On average, 100 likes are available for US $2 only, and with a minimal amount, you can become from nobody to celebrity. However, it is not yet from where these followers come.

Recently, Digital Forensic Research Lab (DFRLab) disclosed the unauthentic profiles and their activity on TikTok. It has not been yet confirmed whether the followers are actual people or bots. There are no display pictures or stolen photos, but only alphanumerical handles with no proper content available on accounts.

Kanishk Karan, research at DFRLab said, the pay-for-engagement industry is growing, not only for TikTok but the fake engagement is an issue faced by all leading social platforms including Facebook and Instagram.

For a long time, online social platforms have been dealing with fake engagements. The companies provide followers for TikTok as well as engagements for Facebook, Instagram, Twitter, YouTube, Spotify, Twitch, Soundcloud and even for messaging app, Telegram.

Many social media platforms have taken action and deleted the accounts with fake followers or engagements. Like in 2019, Facebook and Instagram took a bold step by suing four Asian companies that have been selling fake accounts, followers and likes.

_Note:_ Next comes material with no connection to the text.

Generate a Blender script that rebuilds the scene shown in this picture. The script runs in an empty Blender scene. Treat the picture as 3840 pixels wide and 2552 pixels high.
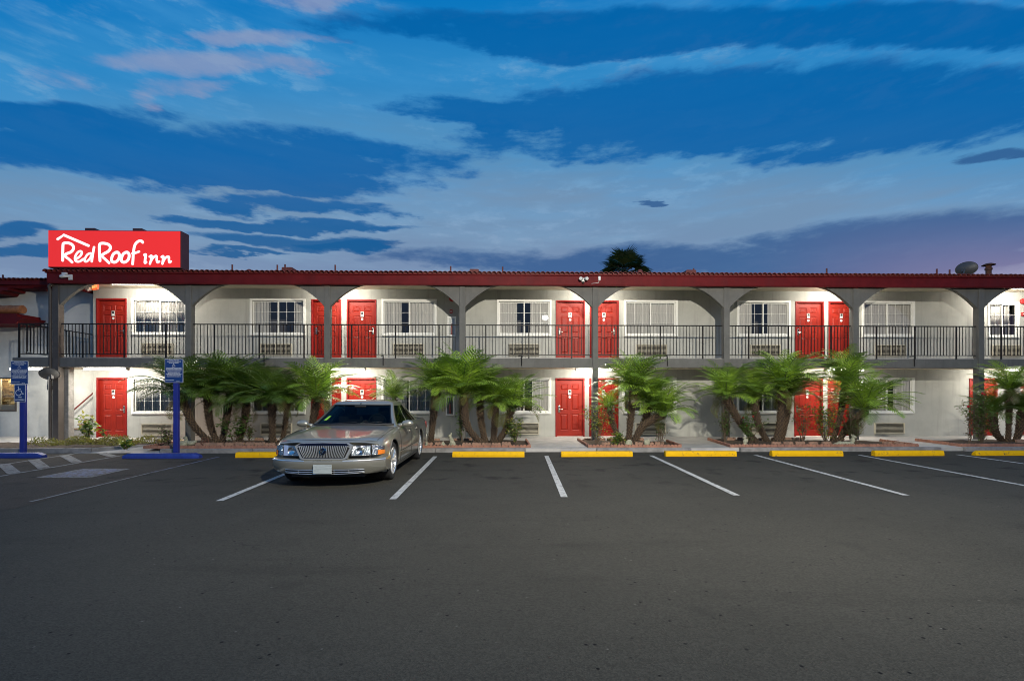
import bpy, bmesh, math, random
from mathutils import Vector, Matrix, noise as mnoise
random.seed(7)
sc = bpy.context.scene
R = math.radians

# ------------------------------------------------------------------ camera
CAM_H, YAW, LENS = 1.57, R(1.2), 17.0
cam_d = bpy.data.cameras.new('camera')
cam = bpy.data.objects.new('camera', cam_d)
sc.collection.objects.link(cam)
cam.location = (0, 0, CAM_H)
cam.rotation_euler = (R(90), 0, -YAW)
cam_d.sensor_width = 36; cam_d.lens = LENS
cam_d.shift_y = (1481 - 1276) / 3840
cam_d.clip_start = .05; cam_d.clip_end = 3000
sc.camera = cam

# ------------------------------------------------------------------ exposure
sc.view_settings.view_transform = 'Standard'
sc.view_settings.look = 'None'
sc.view_settings.exposure = 0.0
sc.view_settings.gamma = 1.0
sc.view_settings.use_curve_mapping = False
try:
    sc.cycles.use_denoising = True
    sc.cycles.pixel_filter_type = 'BLACKMAN_HARRIS'; sc.cycles.filter_width = 1.0
    sc.cycles.max_bounces = 6
    sc.cycles.diffuse_bounces = 3
    sc.cycles.glossy_bounces = 3
    sc.cycles.transparent_max_bounces = 16
    sc.cycles.sample_clamp_indirect = 6.0
    sc.cycles.caustics_reflective = False
    sc.cycles.caustics_refractive = False
except Exception:
    pass

# ------------------------------------------------------------------ dusk sky with cloud banks
world = bpy.data.worlds.new('World'); sc.world = world
world.use_nodes = True
nt = world.node_tree; nt.nodes.clear()
def wn(t, **k):
    n = nt.nodes.new(t)
    for a, b in k.items(): setattr(n, a, b)
    return n
def wl(a, b): nt.links.new(a, b)
def wm(op, a, b=None, c=None, clamp=False):
    n = wn('ShaderNodeMath', operation=op, use_clamp=clamp)
    for i, v in enumerate((a, b, c)):
        if v is None: continue
        if isinstance(v, (int, float)): n.inputs[i].default_value = v
        else: wl(v, n.inputs[i])
    return n.outputs[0]
def wsmooth(v, lo, hi, a=0.0, b=1.0):
    n = wn('ShaderNodeMapRange', interpolation_type='SMOOTHSTEP')
    wl(v, n.inputs[0])
    for i, q in enumerate((lo, hi, a, b)): n.inputs[i + 1].default_value = q
    return n.outputs[0]
def wmix(f, a, b, blend='MIX'):
    n = wn('ShaderNodeMix', data_type='RGBA', blend_type=blend)
    if isinstance(f, (int, float)): n.inputs[0].default_value = f
    else: wl(f, n.inputs[0])
    for i, v in ((6, a), (7, b)):
        if isinstance(v, tuple): n.inputs[i].default_value = (*v, 1)
        else: wl(v, n.inputs[i])
    return n.outputs[2]
tc = wn('ShaderNodeTexCoord')
sep = wn('ShaderNodeSeparateXYZ'); wl(tc.outputs['Generated'], sep.inputs[0])
dx, dy, dz = sep.outputs
def wnoise(scale, sx, sy, sz, detail=6, rough=.6, off=0.0):
    m = wn('ShaderNodeMapping'); wl(tc.outputs['Generated'], m.inputs[0])
    m.inputs['Scale'].default_value = (sx, sy, sz); m.inputs['Location'].default_value = (off, off * .7, off * 1.3)
    n = wn('ShaderNodeTexNoise'); wl(m.outputs[0], n.inputs['Vector'])
    n.inputs['Scale'].default_value = scale; n.inputs['Detail'].default_value = detail; n.inputs['Roughness'].default_value = rough
    return n.outputs[0]
n_big = wnoise(2.2, 1, 1, 3.2, 3, .5, 3.0)
n_mid = wnoise(4.5, 1, 1, 5.5, 5, .6, 1.0)
n_fine = wnoise(6.0, 1, 1, 3.6, 9, .58, 5.0)
n_streak = wnoise(3.2, .8, .8, 7.0, 7, .56, 9.0)
n_wisp = wnoise(17.0, 1, 1, 3.2, 6, .62, 2.0)
ady = wm('MAXIMUM', wm('ABSOLUTE', dy), .04)
wob1 = wm('MULTIPLY', wm('SUBTRACT', n_mid, .5), .40)
wob2 = wm('ADD', wm('MULTIPLY', wm('SUBTRACT', n_big, .5), .12), wm('MULTIPLY', wm('SUBTRACT', n_fine, .5), .07))
gu = wm('ADD', wm('DIVIDE', dx, ady), wob1)
gv = wm('ADD', wm('DIVIDE', dz, ady), wob2)
def bank(cx, cy, rx, ry, tilt=0.0):
    """one bank of cloud in the sky, centre and size as tangents of azimuth and elevation"""
    a = wm('SUBTRACT', gu, cx); b = wm('SUBTRACT', gv, cy)
    if tilt: b = wm('SUBTRACT', b, wm('MULTIPLY', a, tilt))
    qa = wm('POWER', wm('ABSOLUTE', wm('DIVIDE', a, rx)), 2.0); qb = wm('POWER', wm('ABSOLUTE', wm('DIVIDE', b, ry)), 2.0)
    return wm('SUBTRACT', 1.0, wm('ADD', qa, qb))
def total(lst):
    o = lst[0]
    for q in lst[1:]: o = wm('MAXIMUM', o, q)
    return o
def T(x, y): return ((x - 1180) / 1111 + .021, (910 - y) / 1111)
def B(x, y, rx, ry, tilt=0.0): return bank(*T(x, y), rx / 1111, ry / 1111, tilt)
dark = total([B(1820, 250, 760, 112, .06), B(1250, 262, 330, 42), B(1450, 62, 720, 60, .03), B(2150, 40, 420, 60), B(430, 372, 690, 74, -.03), B(80, 285, 330, 46),
              B(720, 472, 250, 28), B(560, 425, 330, 22), B(660, 522, 290, 15), B(700, 560, 230, 20), B(600, 590, 130, 9), B(10, 562, 150, 18), B(30, 597, 140, 12)])
low = total([B(2120, 560, 470, 66, .06), B(1500, 598, 640, 34), B(1530, 474, 34, 7), B(2330, 345, 120, 16, .12), B(830, 562, 110, 10)])
pink = total([B(440, 176, 270, 30), B(660, 178, 120, 24), B(420, 232, 90, 20), B(560, 115, 160, 20), B(730, 8, 120, 30)])
frill = wm('ADD', wm('MULTIPLY', wm('SUBTRACT', n_fine, .5), 2.2), wm('ADD', wm('MULTIPLY', wm('SUBTRACT', n_streak, .5), 1.2), wm('MULTIPLY', wm('SUBTRACT', n_wisp, .5), 1.5)))
m_dark = wsmooth(wm('ADD', dark, frill), -.30, .42)
m_low = wsmooth(wm('ADD', low, frill), -.45, .55)
m_pink = wsmooth(wm('ADD', pink, wm('MULTIPLY', frill, 1.5)), -.5, 1.3)
# clear air between the banks: deep blue overhead, pale grey-blue lower down
el = wm('ARCTANGENT', wm('DIVIDE', dz, wm('MAXIMUM', wm('ABSOLUTE', dy), .35)))
ramp = wn('ShaderNodeValToRGB'); wl(wm('DIVIDE', el, R(60.0)), ramp.inputs[0])
cr = ramp.color_ramp; cr.interpolation = 'EASE'
def srgb(r, g, b):
    return tuple((c / 255 / 12.92 if c / 255 <= .04045 else ((c / 255 + .055) / 1.055) ** 2.4) for c in (r, g, b))
stops = [(0.0, (132, 138, 168)), (.22, (120, 142, 176)), (.36, (113, 146, 179)), (.46, (82, 142, 188)), (.56, (44, 134, 196)), (.66, (8, 118, 190)), (1.0, (2, 92, 166))]
while len(cr.elements) < len(stops): cr.elements.new(.5)
for e, (p, c) in zip(cr.elements, stops): e.position = p; e.color = (*srgb(*c), 1)
sky = wn('ShaderNodeTexSky', sky_type='NISHITA')
sky.sun_disc = False; sky.sun_elevation = R(-2.0); sky.sun_rotation = R(65); sky.ozone_density = 3.0
nish = wmix(1.0, sky.outputs[0], (.02, .02, .02), 'MULTIPLY')
base = wmix(1.0, ramp.outputs[0], nish, 'ADD')
streak = wsmooth(wm('ADD', wm('MULTIPLY', n_mid, .5), wm('MULTIPLY', n_streak, .5)), .40, .66)
hi = wsmooth(el, R(14), R(27))
wisp = wm('MULTIPLY', wsmooth(n_wisp, .46, .66), wsmooth(n_streak, .42, .62))
base = wmix(wm('MULTIPLY', streak, .55), base, wmix(hi, srgb(140, 172, 200), srgb(70, 150, 208)))
dcol = wmix(hi, srgb(22, 92, 148), srgb(0, 96, 166))
base = wmix(wm('MULTIPLY', wisp, .6), base, wmix(hi, srgb(146, 168, 196), srgb(112, 166, 208)))
c1 = wmix(wm('MULTIPLY', m_low, .82), base, srgb(44, 88, 142))
dens = wm('ADD', wm('MULTIPLY', n_streak, .26), .76, clamp=True)
c2 = wmix(wm('MULTIPLY', m_dark, dens), c1, dcol)
c3 = wmix(wm('MULTIPLY', m_pink, .62), c2, srgb(146, 154, 186))
# last warmth low in the right hand part of the sky
warm = wm('MULTIPLY', wsmooth(dx, .42, .82), wsmooth(el, R(23), R(10)))
c4 = wmix(wm('MULTIPLY', warm, .8), c3, srgb(164, 140, 172))
ground = wsmooth(dz, .0, -.02)
c5 = wmix(ground, c4, (.03, .03, .03))
bg = wn('ShaderNodeBackground'); wl(c5, bg.inputs[0]); bg.inputs[1].default_value = 1.0
wo = wn('ShaderNodeOutputWorld'); wl(bg.outputs[0], wo.inputs[0])

# ------------------------------------------------------------------ helpers
F, CX, HY = 3840 * LENS / 36, 1920.0, 1481.0
def _ray(px, py):
    u = (px - CX) / F; v = (HY - py) / F
    return u * math.cos(YAW) + math.sin(YAW), math.cos(YAW) - u * math.sin(YAW), v
def W(px, py, Y):
    """photograph pixel -> (x, z) on the real upright plane at depth Y"""
    a, b, v = _ray(px, py); return a / b * Y, CAM_H + v / b * Y
def wx(px, Y): return W(px, 1481, Y)[0]
def G(px, py, z=0.0):
    """photograph pixel -> (x, y) on the real ground plane at height z"""
    a, b, v = _ray(px, py); t = (z - CAM_H) / v; return a * t, b * t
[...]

TikTok’s community guidelines clearly points out the inauthentic activities are against the rules of the platform. However, on this specific report, ByteDance, TikTok parent company responded neither released any statement so far.

In case, anyone is planning to get the instant TikTok followers should be aware of the fact that they are putting their privacy at risk, says the report by DFRLab. There are around 50 apps on Google Play Store that provide inauthentic engagement services including likes, followers and shares but also ask for access to several features or data on phone.

After installing such apps, they demand many permissions on an Android device. They often ask for access to the contact list of Phone and the permission to modify the content. The privacy policies of many apps are missing and even if they have, they are usually copied from other apps.

Google’s rule demands that Play Store apps and their developers should tell how they collect data and how it is used and shared. So far Google also has not commented on this particular issue.


There are many scam apps on Play Store and not all deliver as they promise. Many apps claim to offer followers in between one to seven days and during that time, they flood phones with ads. One of the apps asks to share 10 videos on TikTok before it further shares the content. Another app asked to use a certain hashtag to get the likes or another asking to watch a video to show that you are human.

Most apps that tout to increase fake engagement offer little to no results, but one thing that they do amazingly well is snoop on your data with full force and probably sell it to highest bidder.